Of course, this is in no way simply a local investment in a far western corner of the United Kingdom. Llanbedr has the potential to benefit the whole of north Wales, with its educational powerhouses in the University of Bangor, Wrexham’s Glyndwr University, Grwp Llandrillo Menai, and Coleg Cambria. Indeed, it goes much further than that, because the northern powerhouse would have that development within easy reach, and it is the nearest site to the international travel hubs of Manchester, Liverpool, Birmingham, Cardiff and London. It is also the closest candidate site to the UK space gateway at Harwell in Oxford.

This has the potential to make a real difference to Gwynedd, and indeed to the economy of the wider area and the UK as a whole, yet we are still waiting for the Government to bring us out of the limbo of expectation by providing the operational criteria for the UK spaceport. It is impossible to move ahead, as we do not yet know what we are bidding for.
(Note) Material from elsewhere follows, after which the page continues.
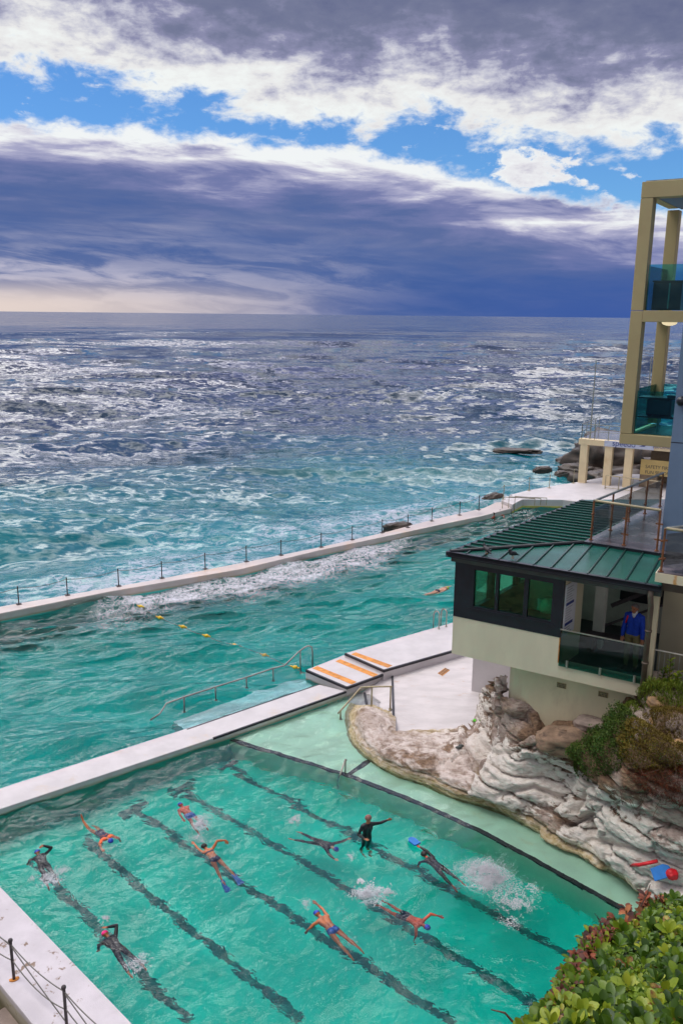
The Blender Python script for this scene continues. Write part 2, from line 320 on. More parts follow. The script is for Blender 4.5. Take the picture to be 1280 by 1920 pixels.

It is difficult even to quantify, in terms of jobs both locally and further afield, until we know the operational criteria. We need them as a matter of urgency. The uncertainty impacts locally, as caravan sites in the area tell me their customers are reluctant to commit to new contracts until a definite decision is made about the future one way or another.

I spoke to a student at my local sixth-form college, Coleg Meirion-Dwyfor, who happens to live in the next village to Llanbedr. He told me that his fellow students think this is a cloud cuckoo project that will never happen. How could it ever happen in somewhere like Meirionnydd? But then I could see a flash of hope and a realisation that yes, this could happen, this could happen here and I could be part of it. Like Buzz Lightyear, we can turn falling with style into infinity and beyond.